PLUME: Do you think it’s almost improvisational?
BALABAN: Well, it better be, or else you’ve written a story and you’re coming in and telling it, which is the opposite of what you’re aiming at doing. Yes, it is.
PLUME: When you’re talking about that sort of vulnerability and that sort of insight – when the very hoary concept of actors lying on their resume, or exaggerating on their resume, is illuminated through your worry of having to use your very rusty French skills for Close Encounters …
BALABAN: Right.
PLUME: How much of that do you think is linked in to the actor’s profession and the artifice of it?

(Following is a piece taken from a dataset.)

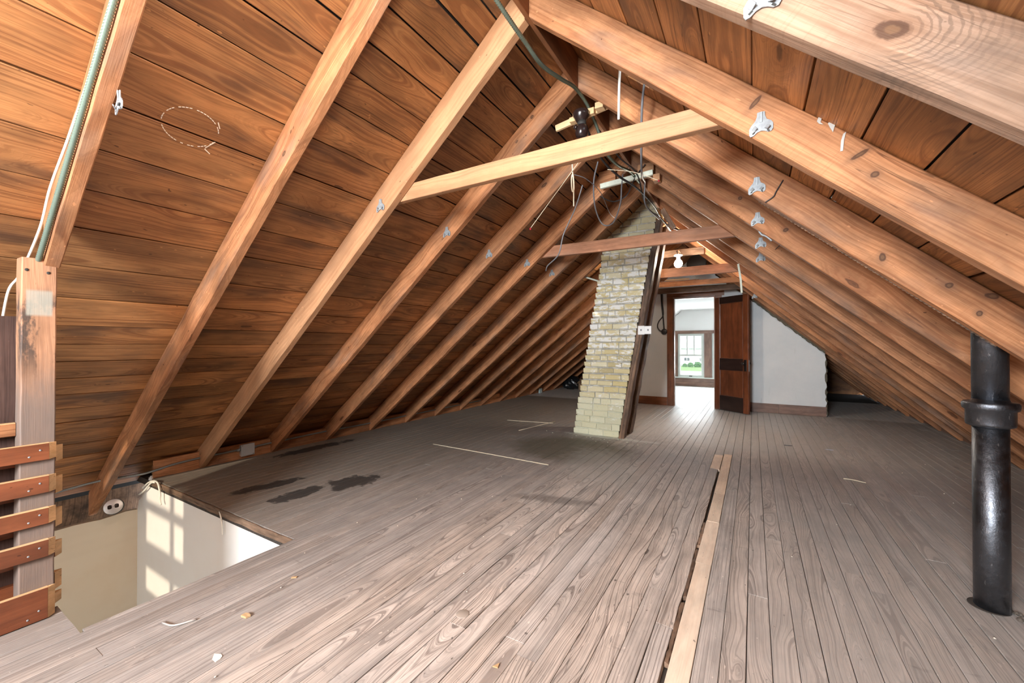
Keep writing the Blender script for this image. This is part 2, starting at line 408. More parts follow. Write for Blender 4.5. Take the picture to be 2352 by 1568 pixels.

BALABAN: I think there is some feeling as an actor that if you can believe it, you can make it be – which is why it’s so exciting. I think there sometimes is sort of a thin line between truth and believing that it would be true. Although with French, you either can speak French or you can’t. Unfortunately, no amount of believing that you’re actually French will cause you to be able to speak French. It can cause you to have a good accent, and I do think actors sometimes do have very good accents. But I do think there is an element of lying as an actor – it’s healthy lying, I guess. It’s playacting, and it’s certainly one of the most fun parts about it all. You can play a part – and I certainly had opportunities to do that – of somebody that everybody’s afraid of, that’s a towering inferno. I used to get cast, and I periodically do, playing these schmuck asshole people who are just out to destroy everybody and frequently are successful at destroying people. That’s fun to take that power, which I don’t exercise or access too easily in my regular life – although I’m finding ways to do that more frequently and enjoying it. Not for uses of evil, I will say, but just for my own fun in trying to get my projects moved forward. I’m a producer now, and I’m having a very, very good time. I’ll have a better time when I have three more movies I’ve directed and produced, which hopefully will start to happen this spring. But I’m just having more fun now, being able to get to that part of myself that I could only get to when I was in Absence of Malice. And I don’t mean that I want to hurt other people, but I do mean that I want to be more effective in promoting what I want to promote.